# TASK DIRECTIONS:
Repeat every record below exactly as written.

Scenes as source code:
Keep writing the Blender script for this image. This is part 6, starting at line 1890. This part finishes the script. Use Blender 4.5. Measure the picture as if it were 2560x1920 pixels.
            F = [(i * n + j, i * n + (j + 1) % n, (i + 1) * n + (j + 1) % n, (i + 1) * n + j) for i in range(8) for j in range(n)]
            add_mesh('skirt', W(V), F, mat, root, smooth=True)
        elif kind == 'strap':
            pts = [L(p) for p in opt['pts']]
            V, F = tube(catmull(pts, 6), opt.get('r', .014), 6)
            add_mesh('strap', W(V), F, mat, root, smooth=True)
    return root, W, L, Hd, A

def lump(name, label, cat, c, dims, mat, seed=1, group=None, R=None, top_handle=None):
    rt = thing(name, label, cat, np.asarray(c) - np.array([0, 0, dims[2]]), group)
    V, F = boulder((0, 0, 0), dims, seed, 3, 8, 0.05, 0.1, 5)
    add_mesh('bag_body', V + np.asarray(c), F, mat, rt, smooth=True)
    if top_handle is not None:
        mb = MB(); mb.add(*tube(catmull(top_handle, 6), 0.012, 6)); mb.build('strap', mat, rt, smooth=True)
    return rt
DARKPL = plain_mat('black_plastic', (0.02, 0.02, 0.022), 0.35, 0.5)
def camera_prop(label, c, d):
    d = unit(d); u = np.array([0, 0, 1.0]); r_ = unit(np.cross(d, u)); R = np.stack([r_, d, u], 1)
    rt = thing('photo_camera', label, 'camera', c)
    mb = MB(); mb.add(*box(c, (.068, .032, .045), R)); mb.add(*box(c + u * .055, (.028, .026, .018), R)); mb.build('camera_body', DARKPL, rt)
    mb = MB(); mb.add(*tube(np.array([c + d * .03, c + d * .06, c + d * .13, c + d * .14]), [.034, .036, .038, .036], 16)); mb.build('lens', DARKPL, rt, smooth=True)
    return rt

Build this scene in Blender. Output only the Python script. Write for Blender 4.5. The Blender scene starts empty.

# TASK RESPONSE:
Keep writing the Blender script for this image. This is part 6, starting at line 1890. This part finishes the script. Use Blender 4.5. Measure the picture as if it were 2560x1920 pixels.
            F = [(i * n + j, i * n + (j + 1) % n, (i + 1) * n + (j + 1) % n, (i + 1) * n + j) for i in range(8) for j in range(n)]
            add_mesh('skirt', W(V), F, mat, root, smooth=True)
        elif kind == 'strap':
            pts = [L(p) for p in opt['pts']]
            V, F = tube(catmull(pts, 6), opt.get('r', .014), 6)
            add_mesh('strap', W(V), F, mat, root, smooth=True)
    return root, W, L, Hd, A

def lump(name, label, cat, c, dims, mat, seed=1, group=None, R=None, top_handle=None):
    rt = thing(name, label, cat, np.asarray(c) - np.array([0, 0, dims[2]]), group)
    V, F = boulder((0, 0, 0), dims, seed, 3, 8, 0.05, 0.1, 5)
    add_mesh('bag_body', V + np.asarray(c), F, mat, rt, smooth=True)
    if top_handle is not None:
        mb = MB(); mb.add(*tube(catmull(top_handle, 6), 0.012, 6)); mb.build('strap', mat, rt, smooth=True)
    return rt
DARKPL = plain_mat('black_plastic', (0.02, 0.02, 0.022), 0.35, 0.5)
def camera_prop(label, c, d):
    d = unit(d); u = np.array([0, 0, 1.0]); r_ = unit(np.cross(d, u)); R = np.stack([r_, d, u], 1)
    rt = thing('photo_camera', label, 'camera', c)
    mb = MB(); mb.add(*box(c, (.068, .032, .045), R)); mb.add(*box(c + u * .055, (.028, .026, .018), R)); mb.build('camera_body', DARKPL, rt)
    mb = MB(); mb.add(*tube(np.array([c + d * .03, c + d * .06, c + d * .13, c + d * .14]), [.034, .036, .038, .036], 16)); mb.build('lens', DARKPL, rt, smooth=True)
    return rt

Build this scene in Blender. Output only the Python script. Write for Blender 4.5. The Blender scene starts empty.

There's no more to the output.